── Material provided

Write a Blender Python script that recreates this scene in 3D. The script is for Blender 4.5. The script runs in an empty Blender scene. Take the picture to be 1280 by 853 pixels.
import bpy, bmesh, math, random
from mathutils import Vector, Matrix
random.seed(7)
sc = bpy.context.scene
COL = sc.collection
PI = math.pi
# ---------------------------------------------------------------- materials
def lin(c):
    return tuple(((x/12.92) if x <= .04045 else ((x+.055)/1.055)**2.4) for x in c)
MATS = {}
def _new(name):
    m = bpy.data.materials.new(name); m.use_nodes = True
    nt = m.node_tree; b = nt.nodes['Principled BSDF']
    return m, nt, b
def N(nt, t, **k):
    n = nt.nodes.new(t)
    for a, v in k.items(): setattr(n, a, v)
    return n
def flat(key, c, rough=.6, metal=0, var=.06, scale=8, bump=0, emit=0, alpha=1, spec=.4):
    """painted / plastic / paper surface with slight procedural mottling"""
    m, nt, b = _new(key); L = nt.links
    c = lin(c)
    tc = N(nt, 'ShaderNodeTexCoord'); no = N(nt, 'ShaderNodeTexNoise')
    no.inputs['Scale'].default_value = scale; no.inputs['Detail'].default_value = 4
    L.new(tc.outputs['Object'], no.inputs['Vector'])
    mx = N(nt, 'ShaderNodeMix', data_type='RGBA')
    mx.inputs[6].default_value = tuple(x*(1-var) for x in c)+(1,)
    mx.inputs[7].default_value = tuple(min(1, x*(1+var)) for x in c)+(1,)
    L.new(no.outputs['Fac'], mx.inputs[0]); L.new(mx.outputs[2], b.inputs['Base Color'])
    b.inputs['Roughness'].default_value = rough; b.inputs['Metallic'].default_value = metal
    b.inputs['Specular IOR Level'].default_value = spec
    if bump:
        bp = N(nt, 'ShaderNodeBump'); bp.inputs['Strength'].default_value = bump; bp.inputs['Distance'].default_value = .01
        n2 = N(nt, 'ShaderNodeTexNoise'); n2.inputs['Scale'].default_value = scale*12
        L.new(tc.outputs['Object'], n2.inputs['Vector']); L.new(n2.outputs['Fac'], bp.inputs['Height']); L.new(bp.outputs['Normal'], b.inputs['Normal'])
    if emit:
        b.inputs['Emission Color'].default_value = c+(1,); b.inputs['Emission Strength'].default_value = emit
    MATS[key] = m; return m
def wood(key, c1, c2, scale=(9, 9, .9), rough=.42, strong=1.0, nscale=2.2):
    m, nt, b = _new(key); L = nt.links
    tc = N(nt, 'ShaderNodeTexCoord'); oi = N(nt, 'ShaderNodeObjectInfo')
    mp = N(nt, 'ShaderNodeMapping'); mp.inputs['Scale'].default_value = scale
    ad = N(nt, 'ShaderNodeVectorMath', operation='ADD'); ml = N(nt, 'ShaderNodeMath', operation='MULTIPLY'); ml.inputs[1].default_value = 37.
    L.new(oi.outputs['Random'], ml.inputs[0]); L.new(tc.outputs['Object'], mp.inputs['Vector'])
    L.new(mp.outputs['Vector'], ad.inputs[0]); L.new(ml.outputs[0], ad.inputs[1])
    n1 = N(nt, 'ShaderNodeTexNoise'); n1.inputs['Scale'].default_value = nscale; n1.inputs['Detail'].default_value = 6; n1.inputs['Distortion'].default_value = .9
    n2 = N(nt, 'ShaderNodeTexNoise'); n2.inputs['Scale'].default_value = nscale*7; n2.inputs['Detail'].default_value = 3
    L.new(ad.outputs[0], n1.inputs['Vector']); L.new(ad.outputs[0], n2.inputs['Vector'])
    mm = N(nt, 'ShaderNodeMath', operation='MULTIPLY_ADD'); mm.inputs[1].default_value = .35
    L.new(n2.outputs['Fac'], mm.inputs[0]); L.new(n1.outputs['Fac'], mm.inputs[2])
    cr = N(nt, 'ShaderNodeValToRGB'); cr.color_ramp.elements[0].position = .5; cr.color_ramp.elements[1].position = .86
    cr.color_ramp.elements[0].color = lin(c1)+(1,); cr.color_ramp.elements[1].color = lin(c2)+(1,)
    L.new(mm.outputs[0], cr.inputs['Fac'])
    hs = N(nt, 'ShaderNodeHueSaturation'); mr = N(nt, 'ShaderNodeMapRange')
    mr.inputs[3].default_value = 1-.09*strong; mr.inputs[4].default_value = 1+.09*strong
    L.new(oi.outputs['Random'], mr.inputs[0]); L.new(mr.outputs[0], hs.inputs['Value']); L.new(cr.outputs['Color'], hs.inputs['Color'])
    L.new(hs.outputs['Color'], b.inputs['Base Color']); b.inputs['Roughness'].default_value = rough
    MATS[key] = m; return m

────

Write out the entire listing exactly.

Write a Blender Python script that recreates this scene in 3D. The script is for Blender 4.5. The script runs in an empty Blender scene. Take the picture to be 1280 by 853 pixels.
import bpy, bmesh, math, random
from mathutils import Vector, Matrix
random.seed(7)
sc = bpy.context.scene
COL = sc.collection
PI = math.pi
# ---------------------------------------------------------------- materials
def lin(c):
    return tuple(((x/12.92) if x <= .04045 else ((x+.055)/1.055)**2.4) for x in c)
MATS = {}
def _new(name):
    m = bpy.data.materials.new(name); m.use_nodes = True
    nt = m.node_tree; b = nt.nodes['Principled BSDF']
    return m, nt, b
def N(nt, t, **k):
    n = nt.nodes.new(t)
    for a, v in k.items(): setattr(n, a, v)
    return n
def flat(key, c, rough=.6, metal=0, var=.06, scale=8, bump=0, emit=0, alpha=1, spec=.4):
    """painted / plastic / paper surface with slight procedural mottling"""
    m, nt, b = _new(key); L = nt.links
    c = lin(c)
    tc = N(nt, 'ShaderNodeTexCoord'); no = N(nt, 'ShaderNodeTexNoise')
    no.inputs['Scale'].default_value = scale; no.inputs['Detail'].default_value = 4
    L.new(tc.outputs['Object'], no.inputs['Vector'])
    mx = N(nt, 'ShaderNodeMix', data_type='RGBA')
    mx.inputs[6].default_value = tuple(x*(1-var) for x in c)+(1,)
    mx.inputs[7].default_value = tuple(min(1, x*(1+var)) for x in c)+(1,)
    L.new(no.outputs['Fac'], mx.inputs[0]); L.new(mx.outputs[2], b.inputs['Base Color'])
    b.inputs['Roughness'].default_value = rough; b.inputs['Metallic'].default_value = metal
    b.inputs['Specular IOR Level'].default_value = spec
    if bump:
        bp = N(nt, 'ShaderNodeBump'); bp.inputs['Strength'].default_value = bump; bp.inputs['Distance'].default_value = .01
        n2 = N(nt, 'ShaderNodeTexNoise'); n2.inputs['Scale'].default_value = scale*12
        L.new(tc.outputs['Object'], n2.inputs['Vector']); L.new(n2.outputs['Fac'], bp.inputs['Height']); L.new(bp.outputs['Normal'], b.inputs['Normal'])
    if emit:
        b.inputs['Emission Color'].default_value = c+(1,); b.inputs['Emission Strength'].default_value = emit
    MATS[key] = m; return m
def wood(key, c1, c2, scale=(9, 9, .9), rough=.42, strong=1.0, nscale=2.2):
    m, nt, b = _new(key); L = nt.links
    tc = N(nt, 'ShaderNodeTexCoord'); oi = N(nt, 'ShaderNodeObjectInfo')
    mp = N(nt, 'ShaderNodeMapping'); mp.inputs['Scale'].default_value = scale
    ad = N(nt, 'ShaderNodeVectorMath', operation='ADD'); ml = N(nt, 'ShaderNodeMath', operation='MULTIPLY'); ml.inputs[1].default_value = 37.
    L.new(oi.outputs['Random'], ml.inputs[0]); L.new(tc.outputs['Object'], mp.inputs['Vector'])
    L.new(mp.outputs['Vector'], ad.inputs[0]); L.new(ml.outputs[0], ad.inputs[1])
    n1 = N(nt, 'ShaderNodeTexNoise'); n1.inputs['Scale'].default_value = nscale; n1.inputs['Detail'].default_value = 6; n1.inputs['Distortion'].default_value = .9
    n2 = N(nt, 'ShaderNodeTexNoise'); n2.inputs['Scale'].default_value = nscale*7; n2.inputs['Detail'].default_value = 3
    L.new(ad.outputs[0], n1.inputs['Vector']); L.new(ad.outputs[0], n2.inputs['Vector'])
    mm = N(nt, 'ShaderNodeMath', operation='MULTIPLY_ADD'); mm.inputs[1].default_value = .35
    L.new(n2.outputs['Fac'], mm.inputs[0]); L.new(n1.outputs['Fac'], mm.inputs[2])
    cr = N(nt, 'ShaderNodeValToRGB'); cr.color_ramp.elements[0].position = .5; cr.color_ramp.elements[1].position = .86
    cr.color_ramp.elements[0].color = lin(c1)+(1,); cr.color_ramp.elements[1].color = lin(c2)+(1,)
    L.new(mm.outputs[0], cr.inputs['Fac'])
    hs = N(nt, 'ShaderNodeHueSaturation'); mr = N(nt, 'ShaderNodeMapRange')
    mr.inputs[3].default_value = 1-.09*strong; mr.inputs[4].default_value = 1+.09*strong
    L.new(oi.outputs['Random'], mr.inputs[0]); L.new(mr.outputs[0], hs.inputs['Value']); L.new(cr.outputs['Color'], hs.inputs['Color'])
    L.new(hs.outputs['Color'], b.inputs['Base Color']); b.inputs['Roughness'].default_value = rough
    MATS[key] = m; return m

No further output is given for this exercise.